March 14, 2019

THERE ARE NO TRANSNATIONALISTS:

How the EU infantilises national politics: Italy's political chaos is the inevitable consequence of being ruled by others (Tim Parks, 14 MARCH 2019, UnHerd)

Since ratification of the Maastricht treaty in 1993 Italy has been governed by alternatĀ­ing centre-Right and centre-Left governments, the former mainly represented by Berlusconi and the latter Prodi, then Renzi. Committed to following the Maastricht criteria and later the European Fiscal Compact in relation to annual deficit, overall debt, and various other key economic parameters, they had little room for manoeuvre. The result was that, despite a rhetoric of profound ideological division, Italians got used to seeing very little difference in economic policy whoever the party in government.
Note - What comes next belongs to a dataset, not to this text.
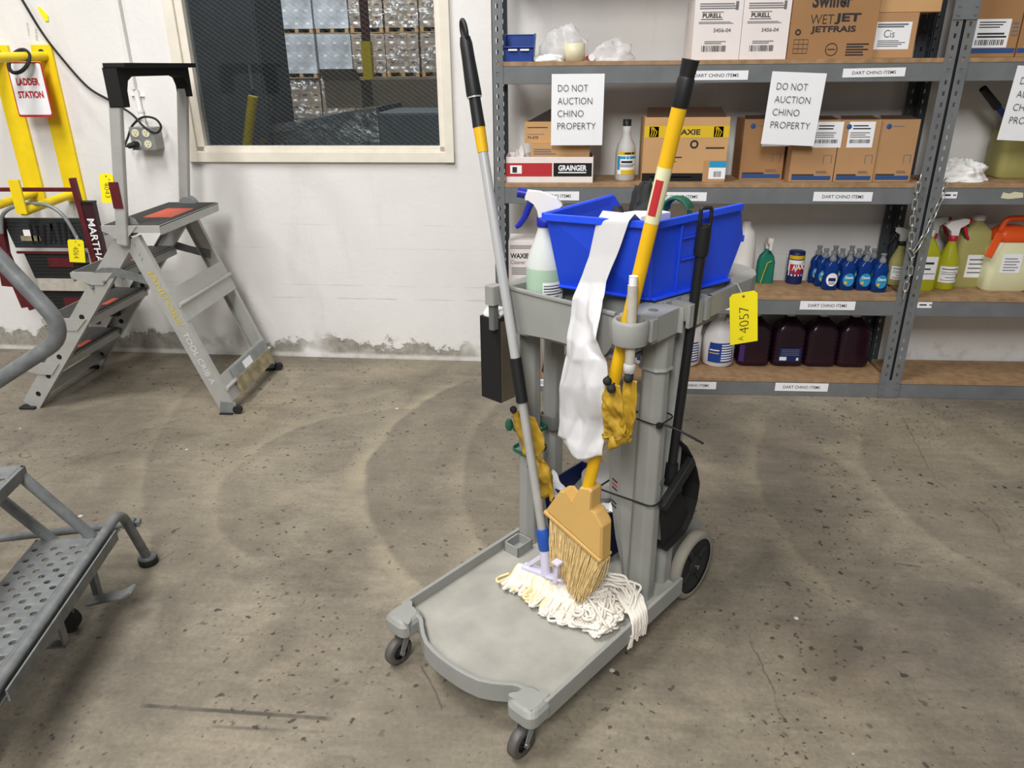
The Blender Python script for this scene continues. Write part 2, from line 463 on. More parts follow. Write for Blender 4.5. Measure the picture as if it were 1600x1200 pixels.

Prior to the introduction of the Euro in 2002, this situation was made palatable by a fairly steady 1.5% growth rate, comparable with Germany and the rest of the EU. After 2002, however, Italy began to lose ground, and between 2007 and 2017 it had an annual GDP decline of 0.6% compared to a German growth rate of 1.2%. In 10 years, a 20% difference in economic performance has opened up between Italy and its main trading partner, and relative salary levels have fallen drastically.

Between 2008 and 2015 Italy lost 15% of its manufacturing base and the sector's workforce shrunk by 18%. Meanwhile the construction industry shed 25% of capacity and lost 30% of its workforce. Unemployment stands at 10%, while youth unemployment is over 30%.

Most of all, there is no sign of progress and no positive future to look forward to. Every time a government seeks to follow an expansionist policy it is swiftly reminded by Brussels of the need to abide by the rigid Fiscal Compact. Sanctions are threatened and, worse still, Italian government bond rates are forced up in relation to German bonds increasing public borrowing costs, alienating foreign investors and generally worsening an already depressed situation.

This might be acceptable if Italians felt there was any democratic process that could alter EU policy. This is not the case. The idealism that drove the Maastricht process is long gone. European elections are seen as little more than an opinion poll for national parties, with no sense that the European Parliament could function as an instrument for improving economic prospects for Italy.

As the EU came to be seen more and more as an externally imposed necessity, rather than a community Italians are enthusiastically part of, it was inevitable that new parties would emerge taking an anti-European stance and criticising the leaders of the mainstream parties for abject compliance with Brussels.